While millions of people oppose Trump because of his right-wing policies–the same applies, by the way, for the policy of drone assassinations associated with his predecessor–the Left Party’s propaganda has absolutely nothing to do with opposition to militarism and war. Instead, it serves to mobilise support for German imperialism.

Responding to a question from the NWZ on how the federal government should deal with Washington, Bartsch answered, “The implementation of an independent policy against the administration of Donald Trump is long overdue. The format of the G7 has finally failed. We must reorganise international relations.”

Left Party Chairwoman Katja Kipping adopted a similar tone at a Monday news conference. Faced with Trump’s performance at the G7 summit, she said “it should finally be clear to everybody that now is the time to establish a new relationship with the United States, and that it be one between equals.” It is “high time to stop being a yes-man to the US.” That meant “firstly and very concretely: a clear stance against Donald Trump and NATO’s dictates on rearmament. Secondly: the withdrawal of all nuclear weapons from Germany and thirdly: an end to the participation in drone warfare.”

Kipping is formulating these demands not as a pacifist, but as a strategist for German imperialism, which increasingly views the US-led wars in the Middle East as a threat to Europe’s stability and its own economic and geostrategic interests.

“I am convinced that we live in times in which security policy cannot be conducted based on what one sees immediately ahead,” explained Kipping. It is necessary to begin “to think beyond the next day,” and not shift “from one military intervention to another, from one bombardment to the next bombardment.” NATO represents “this unstable policy, which leads us only to get bogged down in the wars in which we are currently engaged.” To make the world “more secure,” an “alternative to this, a collective security system” is required, she added.

The Left Party’s claim that after its horrific crimes in two world wars, German imperialism can play a “peaceful” and “stabilizing” role today is pure propaganda. The past 25 years have already disproven such claims.

Since reunification, Germany has repeatedly taken part in the illegal wars of aggression led by the United States and has been implicated in war crimes in Afghanistan and Syria.
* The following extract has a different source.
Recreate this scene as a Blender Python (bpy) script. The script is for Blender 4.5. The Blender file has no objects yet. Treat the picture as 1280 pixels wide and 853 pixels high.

Germany is now using Brexit and the conflict with Trump to strengthen German militarism so that it can assert itself independently of, and if necessary in opposition to, the United States.

The Left Party knows perfectly well the disastrous consequences of the policies it is perusing. A programmatic volume entitled “Germany’s new foreign policy,” which included contributions from German President Steinmeier, Finance Minister Schäuble, Defence Minister Von der Leyen and Dietmar Bartsch, complained that in Germany, the “neurotic desire to remain ‘morally clean’” dominated almost all debates on foreign and domestic policy.

“Whoever goes to war must generally accept responsibility for the deaths of people. That includes the deaths of non-combatants and innocents,” it states in the book. Precisely “in times of new strategic uncertainty,” it is necessary to “particularly [again] emphasise the military, not only because it subjects societies to such a stern test, but also because it ultimately remains the most consequential and therefore the most demanding, to some extent the crowning discipline of foreign policy.”

The conclusion of the author, Jan Techau, who has just published a book with the revealing title “Germany: a Leading power,” can only be interpreted as a threat: Germany must “achieve significantly more politically and militarily” in the years to come and be confronted by “foreign and security policy issues … which the country has not even begun to dream about today. Perhaps not even in its nightmares.”